Wandering off in pure randomness, there is a point here, completely accurate with his gift and getting by as a veiled psychic, Mitch is offered a tempting deal. That if he becomes her lover, the witch will restore his face; said witch, who is your typical exaggerated crone, does however disguise herself as a beautiful woman when the deal is sealed, which tempts him further. Dialogue heavy, Something Weird is yet a curious beast, one which juggles so many unexpected plot jaunts. There is, as mentioned, someone killing women which evokes Lewis' splatter films, even one murder with a blow torch being used. This plot, which becomes one of the main two, looks like it will turn into a prototype of The Dead Zone, be it the Stephen King novel and the 1983 David Cronenberg film, where in the location of Jefferson in Wisconsin (where the film was also shot for authenticity) Mitch is asked to be involved with using his powers to find the killer. Not before however a random ghost exorcism in a church, a séance with superimposition, and psychosexual tension where the main crime investigator sent to Jefferson falls in love with the Witch in her disguised form, being attacked by his own bed sheets in the process.

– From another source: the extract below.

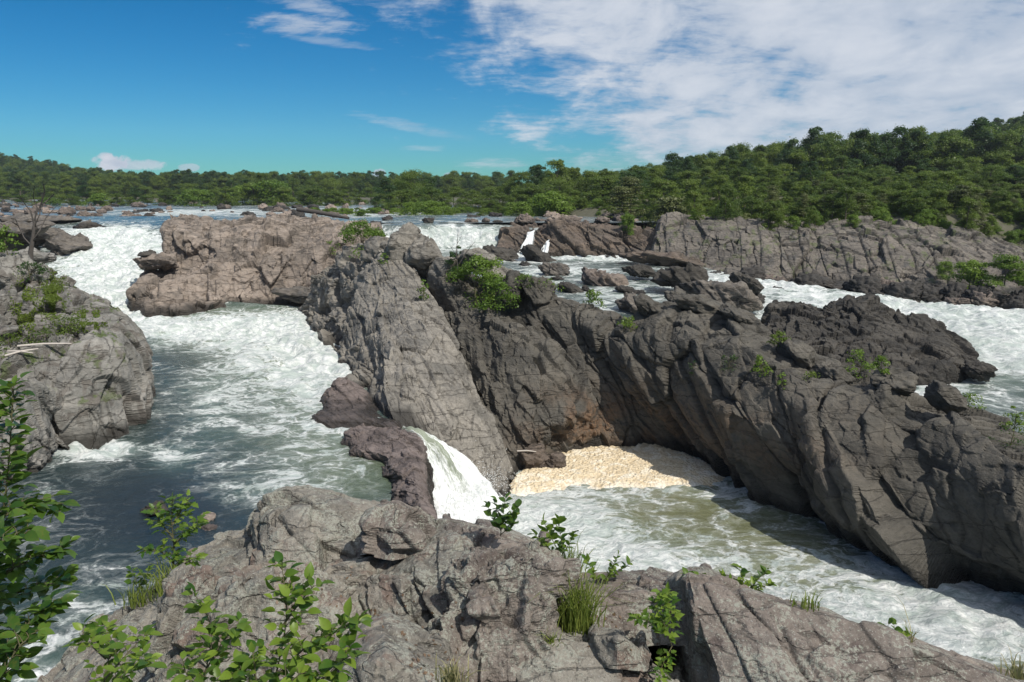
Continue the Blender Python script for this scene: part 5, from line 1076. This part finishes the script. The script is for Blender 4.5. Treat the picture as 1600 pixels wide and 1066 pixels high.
for (px, py, rx, ry, rn, s_) in [(480, 38, 75, 16, 0, .75), (470, 5, 70, 14, -.2, .6), (520, 66, 60, 7, -.1, .4), (640, 198, 90, 9, -.2, .35), (1030, 70, 1, 1, 0, 0), (665, 232, 40, 5, 0, .3), (770, 256, 60, 8, 0, .45)]:
    if s_ == 0: continue
    d2 = wisp(px, py, rx, ry, rn); q = t.math('ADD', t.math('SUBTRACT', 1., d2), t.math('MULTIPLY', t.math('SUBTRACT', nf, .5), 4.)); cm = add(cm, t.math('MULTIPLY', t.ss(q, -.3, 1.6), s_))
gn = t.noise(g, 45, 8, .6, .3)
for (px, py, rx, ry, s_) in [(178, 254, 34, 13, 1.), (215, 258, 40, 9, .75), (165, 247, 14, 10, 1.), (296, 262, 18, 6, .6), (592, 272, 11, 10, .8), (240, 257, 12, 6, .6), (706, 276, 16, 7, .6)]:
    d2 = wisp(px, py, rx, ry); q = t.math('ADD', t.math('SUBTRACT', 1., d2), t.math('MULTIPLY', t.math('SUBTRACT', gn, .5), 3.2)); cm = add(cm, t.math('MULTIPLY', t.ss(q, .1, .7), s_))
cc = t.mix(t.ss(nd_, .35, .7), (6.0, 6.9, 8.3), (8.6, 9.1, 10.))
fin = t.mix(cm, skyc, cc)
bg = t.n('ShaderNodeBackground', {'Color': fin, 'Strength': .08})
wo = t.t.nodes.new('ShaderNodeOutputWorld'); t.link(bg.outputs[0], wo.inputs[0])
cam = bpy.data.cameras.new('camera'); co = bpy.data.objects.new('camera', cam); COL.objects.link(co)
cam.sensor_width = 36; cam.lens = 36 * F / 1600; cam.clip_end = 6000; cam.clip_start = .05
co.location = (0, 0, H); co.rotation_euler = (math.radians(90) - PITCH, 0, 0); sc.camera = co
sc.view_settings.view_transform = 'Standard'; sc.view_settings.look = 'None'; sc.view_settings.exposure = 0; sc.view_settings.gamma = 1
sc.cycles.max_bounces = 6; sc.cycles.diffuse_bounces = 3; sc.cycles.transmission_bounces = 4; sc.cycles.use_denoising = True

Then the LSD is brought in the room, literally from a pocket, at a time when it was still considered a curiosity, and leading to a trip scene entirely in red hue and pushing Lewis in expressing such content in idiosyncratic ways.  As a filmmaker as well, in mind to such examples, Lewis took a step on this film in terms of his more creative side showing itself, another example the electrocution scene, causing Mitch's disfigurement, which is cut to in a quick edit from a scene before of a couple romantically entangled which pitches an ironic piece of dialogue before the accident. Whilst this still follows his habit of calmly paced and long scenes of dialogue, the moments of his having to show unconventionality and flourish to make this film stand out are enticing. This also undercuts the notion that he did not take his work with any interest beyond financial success at all, as he was starting to include these types of flourishes among these films onwards, and did not need have to as many genre and exploitation films before and afterwards in the seventies could far more crudely minimalistic. Here particularly, in its glory living up to the title tenfold, you see this, the film I had grown the fondest of from Lewis, and still gleefully bonkers to witness.